Marketing & Growth

Summertime Event Marketing for Your Small Business

By Rieva Lesonsky

It’s summer, and for many of your customers, outdoor events such as street fairs, festivals,10K races, and movies under the stars are beckoning. Since a big part of event marketing is being where your customers are, having a presence at summer events can help attract attention, build your brand, generate leads, and boost your sales this summer.

  1. Research

    Start by looking into local summer events to see which ones would be the best fit for your business. Contact local chambers of commerce, look at online event listings on community websites or in local publications, and talk to event managers at stadiums or fairgrounds to find out what’s coming up. The roster of events you might want to participate in can range from “a taste of” food fairs and classic car shows to concerts in the park or swap meets.

  2. Contact

    Once you’ve got a list of possibilities, contact the event organizers to get more information. Ask what the expected attendance is, what types of people generally attend the event (basic demographics, where they’re from), and what other businesses are involved. It’s a good idea to focus on events with a history of success—if you’re new to summer event marketing, you don’t want to work with organizers who are equally green.

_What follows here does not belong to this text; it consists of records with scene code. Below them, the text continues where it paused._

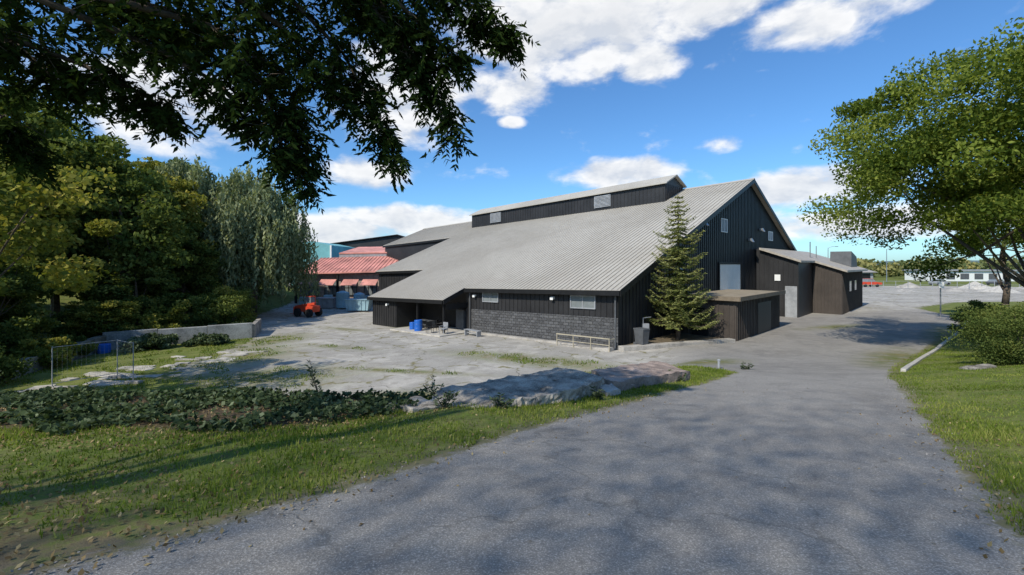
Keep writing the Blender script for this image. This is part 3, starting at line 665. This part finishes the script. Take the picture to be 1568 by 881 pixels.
# ------------------------------------------------------------------ broken concrete slabs beside the drive
def rough_slab(name,poly,ztop,zbot,m,seed,jit=.05):
    import bmesh
    mb=MB(); mb.prism([(x,y,zbot) for x,y in poly],[(x,y,z_) for (x,y),z_ in zip(poly,ztop)])
    o=mb.obj(name,m); bm=bmesh.new(); bm.from_mesh(o.data); bmesh.ops.triangulate(bm,faces=bm.faces[:]); 
    for _ in range(5): 
        bmesh.ops.subdivide_edges(bm,edges=[e for e in bm.edges if e.calc_length()>.13],cuts=1,use_grid_fill=False); bmesh.ops.triangulate(bm,faces=bm.faces[:])
    rr=random.Random(seed)
    for v in bm.verts:
        c=v.co; big=.03*math.sin(c.x*2.3+seed)*math.sin(c.y*3.1)+.015*math.sin(c.x*9+c.y*7)
        v.co+=Vector((rr.gauss(0,jit*.5),rr.gauss(0,jit*.5),rr.gauss(0,jit*.28)+big))
    bm.to_mesh(o.data); bm.free(); return o
M_slab=mat('broken_slab_concrete',(.30,.27,.225),.95,var=.7,scale=2.2,bstr=1.0,spec=.1)
rough_slab('broken_concrete_slab',[(-1.7,8.6),(-.5,8.5),(1.45,9.75),(2.25,10.9),(1.35,12.3),(-.2,11.0),(-1.6,10.0)],[2.36,2.38,2.36,2.33,2.25,2.3,2.32],.2,M_slab,1,.03)
rough_slab('broken_concrete_slab',[(2.55,11.2),(5.4,13.4),(4.8,15.0),(2.3,12.9)],[2.14,1.90,1.84,2.02],.2,mat('reddish_concrete',(.30,.235,.195),.95,var=.45,scale=2,bstr=.8,spec=.1),2,.016)
rough_slab('concrete_rubble',[(-2.5,8.5),(-1.8,8.1),(-1.3,8.5),(-1.9,9.2)],[2.42,2.48,2.4,2.38],2.1,M_slab,3,.03)
rough_slab('concrete_rubble',[(2.2,10.3),(2.6,10.6),(2.5,11.1),(2.1,10.8)],[2.16,2.14,2.14,2.16],1.7,M_conc,5,.02)
rough_slab('flat_stone',[(15.5,14.9),(16.7,15.3),(16.8,15.7),(15.6,15.5)],[1.59,1.59,1.55,1.55],1.0,M_slab,4,.012)
pv=MB(); rr=random.Random(9)
for i in range(32):
    u=i/31; cx=-21+rr.uniform(-1.4,2.6)+2.3*u; cy=18.2+10.5*u+rr.uniform(-.3,.3); a=rr.uniform(-.35,.35)
    hw,hd=rr.uniform(.35,.85),rr.uniform(.18,.36); z=h1(cx,cy)
    pts=[]
    for sx,sy in ((-1,-1),(1,-1),(1,1),(-1,1)):
        ux=sx*hw*rr.uniform(.75,1.15); uy=sy*hd*rr.uniform(.75,1.15); pts.append((cx+ux*math.cos(a)-uy*math.sin(a),cy+ux*math.sin(a)+uy*math.cos(a)))
    pv.prism([(x,y,z-.1) for x,y in pts],[(x,y,z+.05+rr.uniform(-.02,.03)) for x,y in pts])
pv.obj('paving_slabs',M_paver,None,bevel=.01)
def wall_run(name,pts,hgt,th,m,seed):
    mb=MB()
    for (x0,y0),(x1,y1) in zip(pts[:-1],pts[1:]):
        L=math.hypot(x1-x0,y1-y0); nx_,ny_=-(y1-y0)/L*th/2,(x1-x0)/L*th/2; n=max(1,int(L/2.4))
        for k in range(n):
            u0,u1=k/n,(k+.994)/n; a=(x0+(x1-x0)*u0,y0+(y1-y0)*u0); b=(x0+(x1-x0)*u1,y0+(y1-y0)*u1)
            zt=-.35+hgt+.03*math.sin(k*3+seed)
            mb.hexa([(a[0]-nx_,a[1]-ny_,-1.6),(b[0]-nx_,b[1]-ny_,-1.6),(b[0]+nx_,b[1]+ny_,-1.6),(a[0]+nx_,a[1]+ny_,-1.6),(a[0]-nx_,a[1]-ny_,zt),(b[0]-nx_,b[1]-ny_,zt),(b[0]+nx_,b[1]+ny_,zt),(a[0]+nx_,a[1]+ny_,zt)])
    return mb.obj(name,m,None,bevel=.03)
wall_run('concrete_retaining_wall',[(-28.2,30.6),(-20.8,35.6)],.75,.35,mat('stained_concrete',(.30,.30,.28),.9,var=.5,scale=.9,bstr=.4),1)
wall_run('concrete_retaining_wall',[(-20.8,35.6),(-22.5,39.5)],.6,.35,M_conc2,2)
wall_run('concrete_retaining_wall',[(-22.3,17.0),(-25.1,22.4),(-28.2,30.6)],.55,.5,mat('dark_mossy_concrete',(.15,.145,.115),.95,var=.6,scale=1.5,bstr=1),3)
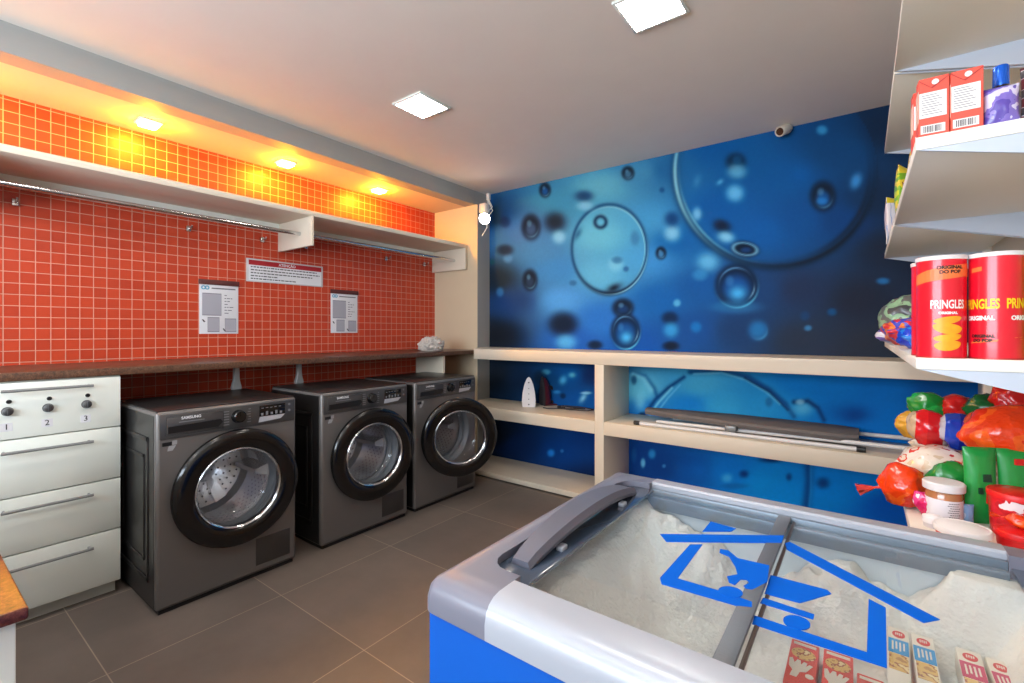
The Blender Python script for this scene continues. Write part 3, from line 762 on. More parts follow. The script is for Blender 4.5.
    for k in range(3):                                            # lifters
        a = .5 + k * 2 * PI / 3; c, s = math.cos(a), math.sin(a)
        n0 = len(bm.verts); vs = box(bm, -.115, .11, -.03, .03, .16, .226)
        for v in vs:
            if v.co.z < .2: v.co.y *= .35
        bmesh.ops.rotate(bm, verts=vs, cent=(0, 0, 0), matrix=Matrix.Rotation(a, 3, 'X')); bmesh.ops.translate(bm, verts=vs, vec=(0, DC, DZ))
    for k in range(3):                                            # ribs pressed into the drum end
        a = 1.5 + k * 2 * PI / 3; vs = prism(bm, [(-.012, .03), (.012, .03), (.03, .18), (-.03, .18)], 'x', -.13, -.088)
        bmesh.ops.rotate(bm, verts=vs, cent=(0, 0, 0), matrix=Matrix.Rotation(a, 3, 'X')); bmesh.ops.translate(bm, verts=vs, vec=(0, DC, DZ))
    dr = obj('drum', bm, M_drum, t)
    bm = BM()
    for j in range(9):
        for k in range(40):
            a = 2 * PI * (k + .5 * (j % 2)) / 40; xx = -.055 + j * .019
            c, s = math.cos(a), math.sin(a); p = Vector((xx, DC + .2272 * c, DZ + .2272 * s)); u = Vector((0, -s, c)) * .005; w = Vector((.005, 0, 0))
            bm.faces.new([bm.verts.new(p + u), bm.verts.new(p + w), bm.verts.new(p - u), bm.verts.new(p - w)])
    for k in range(5):
        for q in range(6 * (k + 1)):
            a = 2 * PI * q / (6 * (k + 1)); r = .034 * (k + 1); p = Vector((-.0925 - (0, .011, .012, .0255, .028)[k], DC + r * math.cos(a), DZ + r * math.sin(a)))
            bm.faces.new([bm.verts.new(p + Vector((0, .006 * math.cos(b), .006 * math.sin(b)))) for b in (0, PI / 2, PI, 3 * PI / 2)])
    obj('drum_holes', bm, M_drumd, dr)
    bm = BM(); lathe(bm, [(.217, D2 + .001), (.21, D2 + .004), (.196, D2 - .008), (.19, D2 - .03), (.2, D2 - .05), (.186, D2 - .07), (.2, D2 - .10), (.212, D2 - .08), (.217, D2 - .03)], 48, 'x', (0, DC, DZ), closed=True); obj('door_seal', bm, M_gask, t)
    # door: black ring with glass bowl, hinged at its lower-y edge
    hy = DC - DR
    bm = BM()
    lathe(bm, [(.262, .004), (DR, .014), (DR, .026), (.262, .036), (.250, .042), (.225, .045), (.200, .042), (.186, .036), (.180, .028), (.178, .006), (.21, .003)], 72, 'x', (0, DR, 0), closed=True)
    d = obj('door', bm, M_gloss, t, smooth=60)
    d.location = (D2 + .002, hy, DZ); d.rotation_euler = (0, 0, -math.radians(door_deg))
    bm = BM(); lathe(bm, [(.184, .034), (.1805, .037), (.176, .034), (.171, .024), (.172, .006), (.178, .006)], 64, 'x', (0, DR, 0), closed=True); obj('bezel', bm, M_chrome, d)
    bm = BM(); lathe(bm, [(.172, .020), (.164, -.01), (.150, -.040), (.12, -.060), (.06, -.072), (.001, -.075)], 48, 'x', (0, DR, 0)); obj('glass_bowl', bm, M_bowl, d)
    bm = BM()
    pts = [(.030 + .012 * math.sin(PI * k / 8), DR + (DR - .012) * math.cos(a), (DR - .012) * math.sin(a)) for k, a in enumerate([-.35 + .7 * i / 8 for i in range(9)])]
    tube(bm, pts, .008, 8); obj('door_grip', bm, M_black, d)
    return t
washer(.982, 3, 'dark grey front loading washing machine standing beside the white drawer cabinet')
washer(1.727, 6, 'dark grey front loading washing machine between the two other washing machines')
washer(2.392, 30, 'dark grey front loading washing machine with door ajar, by the cream pillar')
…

  3. Event Marketing Opportunities

    The next step is finding out what kinds of opportunities there are for your business to be involved. For example, can you rent a booth at the event to sell products? Can you hand out free samples (such as giving out energy drinks to participants at a fun run)? Can you work the crowd and hand out flyers and/or collect contact information from prospective leads? If you don’t have time or staff to physically be present at the event, ask about sponsorship opportunities—donating money to the event and, in exchange, being listed as a sponsor on all promotional materials.

  4. Estimated Costs

    Get costs for each option you’re considering, such as hosting a booth or sponsorship opportunities. Also ask for details about exactly what you’ll receive in exchange for your event marketing budget. It’s important to know, for example, whether your booth will be in a prominent location at the event, or tucked away where it will be hard to find. If you’re sponsoring the event, where will your business name be listed and how prominently—on banners and signage, or just in the small print on a program? It’s important to get the most for your money from your summer events.

  5. Plan and Budget

    Once you’ve decided on which summer events to participate in, it’s time to start planning. Set a budget for each event that includes the cost of the event sponsorship or booth, any product you’ll be giving away, staff time, and other costs. Determine how much staffing you’ll need at the event—and make sure you bring your most energetic and outgoing staffers to attract attention. Figure out the nuts and bolts, such as what type of signage, point of sale system, and extras you need to bring to your booth, and what the organizer will provide, if anything. Gathering leads is a huge part of participating in any event, so make sure you have a foolproof system for collecting contact information. Finally, set specific goals for what you expect to accomplish from these events, whether it’s a certain number of leads or a specific revenue total.

  6. Assess

    Once the event is over, assess the results. Did the event meet your goals? If not, what can you do differently next summer for better results? Also be sure to follow up on any leads you gathered within a short time after the event while it’s still fresh in the prospects’ minds.